# Task prompt
Omit any picture, and return the remaining data exactly as written.

# Information shown
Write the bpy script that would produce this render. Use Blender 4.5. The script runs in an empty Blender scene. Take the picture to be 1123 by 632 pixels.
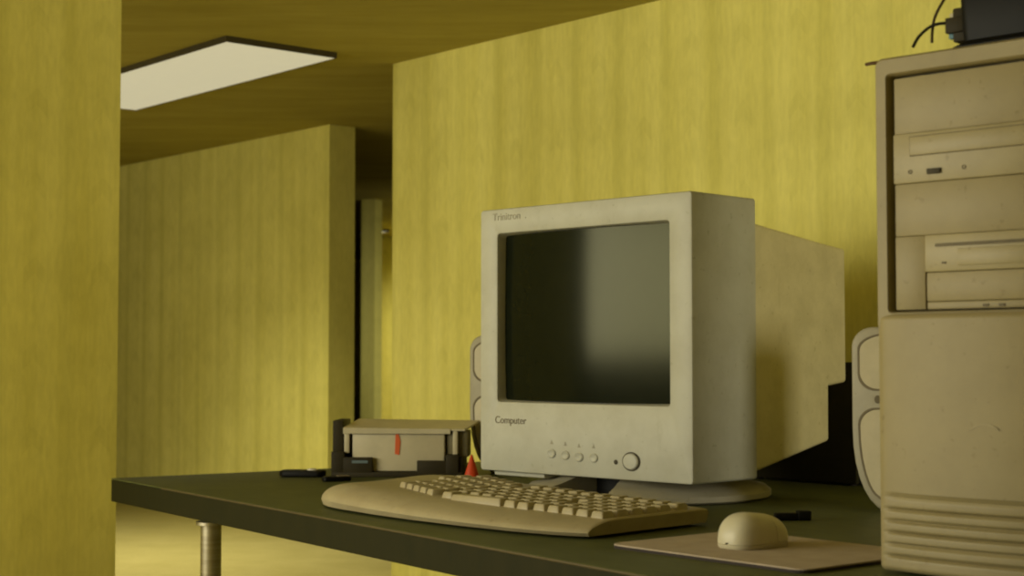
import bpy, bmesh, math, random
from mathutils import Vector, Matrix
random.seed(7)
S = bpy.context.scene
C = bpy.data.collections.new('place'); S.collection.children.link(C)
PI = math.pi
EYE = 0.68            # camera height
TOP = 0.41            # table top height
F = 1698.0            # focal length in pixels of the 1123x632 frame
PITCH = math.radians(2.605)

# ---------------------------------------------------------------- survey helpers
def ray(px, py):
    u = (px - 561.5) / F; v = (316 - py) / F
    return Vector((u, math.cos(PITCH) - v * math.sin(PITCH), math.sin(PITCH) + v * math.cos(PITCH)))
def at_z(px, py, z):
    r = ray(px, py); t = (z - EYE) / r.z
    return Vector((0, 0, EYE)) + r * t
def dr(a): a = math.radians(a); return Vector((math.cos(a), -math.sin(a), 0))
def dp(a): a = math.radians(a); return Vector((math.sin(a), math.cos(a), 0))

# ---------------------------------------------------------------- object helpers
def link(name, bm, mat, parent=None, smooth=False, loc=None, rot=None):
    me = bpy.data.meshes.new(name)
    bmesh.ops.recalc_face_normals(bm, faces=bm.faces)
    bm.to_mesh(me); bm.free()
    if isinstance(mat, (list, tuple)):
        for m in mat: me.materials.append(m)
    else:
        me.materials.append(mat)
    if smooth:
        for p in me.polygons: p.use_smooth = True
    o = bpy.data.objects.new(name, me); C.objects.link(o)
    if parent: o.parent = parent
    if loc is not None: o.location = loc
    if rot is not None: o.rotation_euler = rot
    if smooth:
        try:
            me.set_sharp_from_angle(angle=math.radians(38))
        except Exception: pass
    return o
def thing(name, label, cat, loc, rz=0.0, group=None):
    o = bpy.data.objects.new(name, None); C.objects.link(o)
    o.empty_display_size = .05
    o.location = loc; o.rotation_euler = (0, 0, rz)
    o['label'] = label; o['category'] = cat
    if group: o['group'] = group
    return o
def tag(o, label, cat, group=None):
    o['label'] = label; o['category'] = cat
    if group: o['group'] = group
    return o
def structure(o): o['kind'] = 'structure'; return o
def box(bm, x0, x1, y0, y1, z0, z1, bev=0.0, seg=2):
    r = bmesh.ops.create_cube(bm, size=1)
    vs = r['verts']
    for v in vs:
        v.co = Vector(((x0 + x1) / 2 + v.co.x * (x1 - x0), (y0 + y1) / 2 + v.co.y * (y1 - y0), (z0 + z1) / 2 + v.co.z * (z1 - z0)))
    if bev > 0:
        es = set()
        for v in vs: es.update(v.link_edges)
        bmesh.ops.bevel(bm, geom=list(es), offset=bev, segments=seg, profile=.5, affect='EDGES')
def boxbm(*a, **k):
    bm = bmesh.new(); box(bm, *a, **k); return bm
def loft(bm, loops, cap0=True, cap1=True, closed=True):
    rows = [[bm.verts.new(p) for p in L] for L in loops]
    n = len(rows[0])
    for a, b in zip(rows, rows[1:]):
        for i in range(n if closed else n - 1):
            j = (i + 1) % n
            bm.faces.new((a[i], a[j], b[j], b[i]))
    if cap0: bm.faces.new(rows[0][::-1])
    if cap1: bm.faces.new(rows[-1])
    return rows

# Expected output
Write the bpy script that would produce this render. Use Blender 4.5. The script runs in an empty Blender scene. Take the picture to be 1123 by 632 pixels.
import bpy, bmesh, math, random
from mathutils import Vector, Matrix
random.seed(7)
S = bpy.context.scene
C = bpy.data.collections.new('place'); S.collection.children.link(C)
PI = math.pi
EYE = 0.68            # camera height
TOP = 0.41            # table top height
F = 1698.0            # focal length in pixels of the 1123x632 frame
PITCH = math.radians(2.605)

# ---------------------------------------------------------------- survey helpers
def ray(px, py):
    u = (px - 561.5) / F; v = (316 - py) / F
    return Vector((u, math.cos(PITCH) - v * math.sin(PITCH), math.sin(PITCH) + v * math.cos(PITCH)))
def at_z(px, py, z):
    r = ray(px, py); t = (z - EYE) / r.z
    return Vector((0, 0, EYE)) + r * t
def dr(a): a = math.radians(a); return Vector((math.cos(a), -math.sin(a), 0))
def dp(a): a = math.radians(a); return Vector((math.sin(a), math.cos(a), 0))

# ---------------------------------------------------------------- object helpers
def link(name, bm, mat, parent=None, smooth=False, loc=None, rot=None):
    me = bpy.data.meshes.new(name)
    bmesh.ops.recalc_face_normals(bm, faces=bm.faces)
    bm.to_mesh(me); bm.free()
    if isinstance(mat, (list, tuple)):
        for m in mat: me.materials.append(m)
    else:
        me.materials.append(mat)
    if smooth:
        for p in me.polygons: p.use_smooth = True
    o = bpy.data.objects.new(name, me); C.objects.link(o)
    if parent: o.parent = parent
    if loc is not None: o.location = loc
    if rot is not None: o.rotation_euler = rot
    if smooth:
        try:
            me.set_sharp_from_angle(angle=math.radians(38))
        except Exception: pass
    return o
def thing(name, label, cat, loc, rz=0.0, group=None):
    o = bpy.data.objects.new(name, None); C.objects.link(o)
    o.empty_display_size = .05
    o.location = loc; o.rotation_euler = (0, 0, rz)
    o['label'] = label; o['category'] = cat
    if group: o['group'] = group
    return o
def tag(o, label, cat, group=None):
    o['label'] = label; o['category'] = cat
    if group: o['group'] = group
    return o
def structure(o): o['kind'] = 'structure'; return o
def box(bm, x0, x1, y0, y1, z0, z1, bev=0.0, seg=2):
    r = bmesh.ops.create_cube(bm, size=1)
    vs = r['verts']
    for v in vs:
        v.co = Vector(((x0 + x1) / 2 + v.co.x * (x1 - x0), (y0 + y1) / 2 + v.co.y * (y1 - y0), (z0 + z1) / 2 + v.co.z * (z1 - z0)))
    if bev > 0:
        es = set()
        for v in vs: es.update(v.link_edges)
        bmesh.ops.bevel(bm, geom=list(es), offset=bev, segments=seg, profile=.5, affect='EDGES')
def boxbm(*a, **k):
    bm = bmesh.new(); box(bm, *a, **k); return bm
def loft(bm, loops, cap0=True, cap1=True, closed=True):
    rows = [[bm.verts.new(p) for p in L] for L in loops]
    n = len(rows[0])
    for a, b in zip(rows, rows[1:]):
        for i in range(n if closed else n - 1):
            j = (i + 1) % n
            bm.faces.new((a[i], a[j], b[j], b[i]))
    if cap0: bm.faces.new(rows[0][::-1])
    if cap1: bm.faces.new(rows[-1])
    return rows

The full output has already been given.